Uluslararası kredi derecelendirme kuruluşları (Fitch, Moody’s ve Standart and Poor’s) emperyalist sermayenin yarı-sömürge ve bağımlı kapitalist ülkelerin hangisinde azami kâr ve artı-değer sömürüsünü en yüksek oranda sorunsuz ve güvenceli gerçekleştireceğini değerlendiren ve belirleyen kuruluşlardır. TC’nin notunun artırılması da emperyalist sermayenin Türkiye’ye daha fazla kâr ve artı-değer sömürüsü için geleceği anlamına geliyor. Dünya ticaret ağı içinde hemen her ülkenin bir kredi notu var. En iyi, iyi, orta, ortanın altı, yatırım yapılamaz, spekülatif, önemli derecede spekülatif, şiddetli, risk aşırı spekülatif şeklinde ülkelere notlar veriliyor. Notların artışı ya da düşüşü ülkelerin ekonomik, siyasal ve sosyal durumuna göre belirleniyor. Bir ülkedeki siyasi atmosfer ya da sosyal çalkalanmalar kredi notunun derecesinde etkili oluyor. Temel kıstas, emperyalist sermayenin kâr oranının artışı ya da azalacak olmasıdır. Not derecesi yükseldikçe sermaye akışı, düştükçe de sermaye çıkışı yaşanıyor. Kredi kuruluşlarının ve notlarının amacı budur.

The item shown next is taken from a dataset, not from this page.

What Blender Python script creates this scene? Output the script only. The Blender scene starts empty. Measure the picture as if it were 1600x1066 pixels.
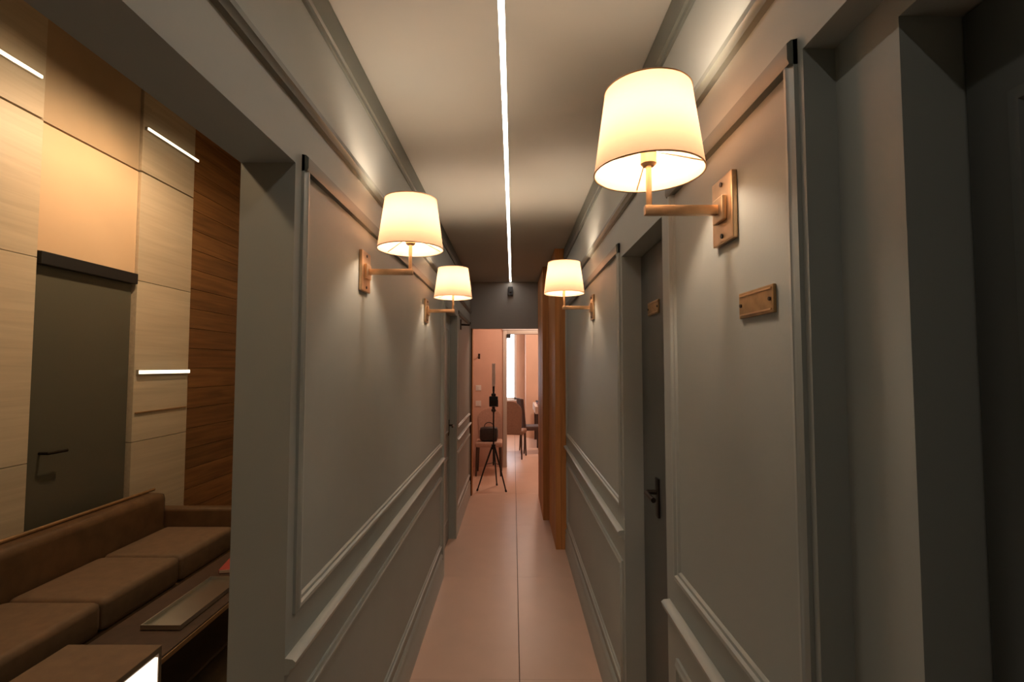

Moody’s’in, TC’nin kredi notunu arttırması, TC devletinin ekonomik başarısı değildir. Ekonomide iyiye doğru bir gidişat söz konusu değildir. 3. havaalanı, Galataport ve nükleer santral ihaleleri iyiye gidişin değil ülkenin emperyalist sermaye ve komprador sermayeye bağımlılığının göstergesidir. Tam tersine ekonomide kötü gidiş devam ediyor. 2012 yılı büyüme hızı  (% 2.2), 2011 yılına göre yüzde 6.6 oranında; 2012 sanayi üretimi (% 2) 2011 yılı sanayi üretimine (% 9.4) göre yüzde 7.4 oranında düşmüş, 2012 yılı bütçe açığı da yüzde bir oranında artmıştır. Bu kötü gidişat 2013 yılı ilk üç ayının sanayi ve imalat üretimine yansıyarak geçen yılın ilk üç ayına göre düşme yaşandı. Ekonominin temel bileşenlerindeki düşüşe rağmen Moody’s’in not artışı yapması kuşkusuz ki siyasi bir karardır.

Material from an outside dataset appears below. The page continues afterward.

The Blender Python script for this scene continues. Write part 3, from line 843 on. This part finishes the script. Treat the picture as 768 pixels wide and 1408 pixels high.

Adına “barış” ya da “çözüm” denilen süreçle birlikte PKK gerillalarının sınır dışına çekilmesi hem emperyalist sermaye hem de Türk sermayesi için, T. Kürdistanı’ndaki maden, enerji ve tarımsal kaynaklarda yoğunlaşma olanağı doğurdu. 2013 yılı başlarından itibaren Türk sermayesi Amed merkezli Kürdistan’da yoğunlaşırken, emperyalist sermaye de pek geri kalmıyordu. Güven ortamının pekişmesi beklenirken Moody’s’in not artışı emperyalist sermaye açısından T. Kürdistanı’nda yoğunlaşmasının güvencesidir. Dolayısıyla T. Kürdistanı emperyalist sermaye için daha fazla kâr, artı-değer üretim ve ucuz emek alanıdır artık. Ekonomiden sorumlu simaların “sermaye yatırımı olacak” demesi boşuna değildir. Moody’s’in not artışının hikayesi budur.

Kredi kuruluşlarının not artışları, not artışı yapılan ülkelerin menfaatine değildir. Yarı-sömürge ve bağımlı kapitalist ülkelerin emperyalist sermayenin sömürüsü ve talanına açık olduğunun ilanıdır. Emperyalist sermaye akışının ekonomide yarattığı etki saman alevidir, nitekim 2011 yılında toplam 10.010 milyon dolar emperyalist sermaye girişinin etkisiyle TC ekonomisi yüzde 8.8’lik büyüme yakalamış fakat 2012 yılında emperyalist sermaye çıkışının da etkisiyle ekonomi resmi rakamlara göre sadece yüzde 2.2 oranında bir büyüme sağladı. Dolayısıyla, not artışları istikrarlı bir büyüme değil istikrarsızlık yaratıyor. Kriz yaratıyor.

Kısacası Moody’s’in not artırması emekçi halkımızın değil emperyalist sermayenin çıkarınadır. Devlet erkanının sevinci de bunadır.